A Touch of Sin: Dreams of Vengeance in a Changing China

A Touch of Sin

Runs Fri., Jan. 3-Thurs., Jan. 9 at Northwest Film Forum. Not Rated.

125 minutes.

The Secret Life of Walter Mitty isn’t the only picture peddling fantasy right now, but Jia Zhangke’s vision is considerably darker than that of Ben Stiller. In the misfire that is Mitty, a virtuous, underappreciated schlub dreams of grandeur—then is vindicated in real life, too (see: cake, eating, having, extra frosting, etc.). Jia offers four unhappier linked scenarios here, based on real news events, following an embittered coal miner, a rootless criminal, a lovelorn receptionist, and a teenage factory worker drifting from job to job. All are from villages being obliterated by new factories, railways, airports, and roads. Most are nomadic, finding jobs where they can and wiring money back home to elderly parents or neglected wives and kids. They’re cogs in the machinery of China’s relentless modernization, so is it any wonder they dream?
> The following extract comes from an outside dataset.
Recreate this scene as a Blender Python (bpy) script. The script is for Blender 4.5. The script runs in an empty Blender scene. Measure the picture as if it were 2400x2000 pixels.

A short prologue leaves three dead and ends with a fiery explosion—more like a Western action movie than Jia’s prior realism (The World, Still Life, 24 City). Later in the film, bus passengers will watch such a violent Hollywood flick; these are the scenes, Jia suggests, that are displacing the old peasant songs, national mythology, and Chinese opera. Their imaginations are being systematically Ben Stillerized.

Certainly the pissed-off coal miner Dahai (Jiang Wu) has seen a few revenge movies. He’s a local dissident trying to send a protest letter to Beijing about how the village bigwig sold off the mine and pocketed the proceeds. Now Dahai’s childhood friend is a rich industrialist, flying home from a Hong Kong shopping spree on a jet and driving a Maserati. (These images also seem fed by our Western tabloids and bling.) “There’s no justice!,” says the indignant yet powerless Dahai, who then shifts from Lomanesque pathos to Bronsonesque retribution.

Also overmatched by a corrupt, inhumane system are the robber (Wang Baoqiang), the country girl (Zhou Tao, Jia’s wife) having an affair with a married man, and the factory teen (Luo Lanshan). The presence of iPhones and iPads gives them all a sense of connectedness not just to China’s rich, coastal elite but to the broader world of Bieber and Beyoncé. A short generation before, their parents had no such awareness; nor was there such yawning social inequality to be aware of. Ironies abound: The teenager works as a lackey at a brothel called The Golden Age; and he later visits a sprawling factory town named Oasis of Prosperity (run by a Fortune 500 company, his Taiwanese boss proudly tells him). The state and its moneyed apparatchiks are no less enamored of fantasy, as when the brothel girls do a marching song for their clients while dressed in skimpier versions of the old Communist Youth uniforms. In this creepy, funny scene, traditions have just become another sexual fetish—like naughty nurses, nuns, or maids. The new economy gets to fuck the old social order.

“Shooting guns isn’t boring,” says the robber in his Chicago Bulls cap. What’s boring, to him at least, is the old village—where he reluctantly, infrequently returns. Not everyone in the film is so violent as he, but there’s a shared, stewing resentment that inevitably boils over. How many overworked, underpaid, and humiliated Americans haven’t dreamed of killing their bosses? After Columbine and so many other shooting sprees, those fantasies are taboo here; but in Jia’s vision of modern China, there aren’t enough bullets to go around.